I teach the way I was taught by an amazing creative writing teacher at Fordham University who became my mentor and model. She ran her writing workshops with good humor and warmth. She spurred us all to write better by pinpointing what we did best and helping us improve whatever that was. She never insulted us, humiliated us, made fun of us, or played favorites. She encouraged us all with grace and good humor. I’d even say she enjoyed us; she definitely enjoyed being in the classroom and made us feel that way, too.

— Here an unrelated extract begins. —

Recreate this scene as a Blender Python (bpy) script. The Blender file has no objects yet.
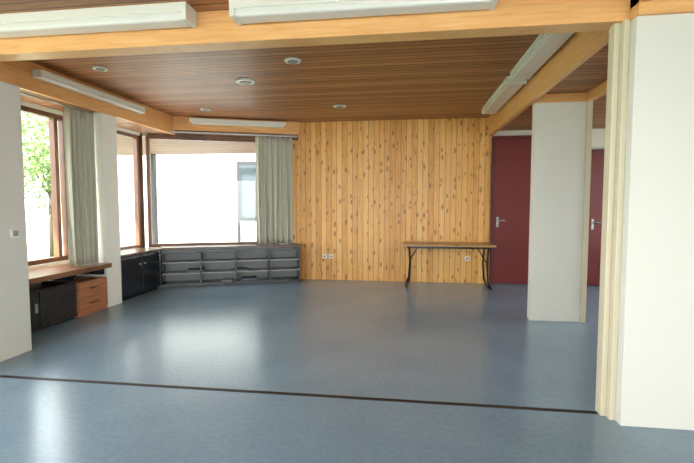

Teaching isn’t combat, especially teaching creative writing. We’re not in the classroom to humiliate and harden our students as if they’re going into the cutthroat world of business or getting ready for the next football game against a team with no losses. Our role should be to help them grow as writers, identify what they do best and where they need to do more work–without tearing them down. As reporter Charles Kuralt put it simply: “Good teachers know how to bring out the best in their students.” Who needs shame to do that?

Lev Raphael is the author of 25 books in genres from memoir to mystery.  He teaches at Michigan State University and on line at http://www.writewithoutborders.com.

Larger Classes Can Cheat Students

As the author of twenty-five books in many genres, I do a lot of touring and public speaking.  That includes speaking at universities where faculty clue me into their struggles in and out of the classroom.  One of the things that gripes professors at state schools is when they hear administrators publicly congratulating themselves on doing “more with less” in the face of budget cuts.

It sounds lovely and even heroic, doesn’t it?  But it never seems to apply to the administrators themselves.  What exactly are they sacrificing? They don’t take pay cuts and work harder, or work longer hours.  Their salaries keep going up, as national surveys show.

One thing it does mean is that their underlings–professors and adjuncts–teach ever larger classes.  The pressure on class size across the country is insidious and undermines educational excellence, but nobody in charge seems to care or understand its impact.

A year and a half ago, I had a class of amazing fiction writers who were funny, smart, wildly diverse, and hard-working–but there were twenty-nine of them.  That’s right, twenty-nine.  In a creative writing class.

There was no way I could give individual students the attention they needed.  I did the very best I could, though, and got a hearty round of applause the last day.  I applauded them back because I was so proud of their work ethic and their talent.

But I think that like many students around the country, they deserved a much smaller class.  Creative writing is intimate, intense, and has the potential to change people’s lives.  I saw that more recently in another creative writing class that was equally talented, but had only eighteen students.

These students got to know each other’s work and each other in a much deeper way.  They quickly formed a private Facebook group; chipped in for a coffee machine and coffee to use at breaks; and they were were concerned when someone was absent. They shared class jokes; they shared moments of deep emotion; their writing changed; they changed.

Thanks not just to their personalities and interests, but to the class size, they became a devoted community of learners and teachers.  Isn’t that we hope for?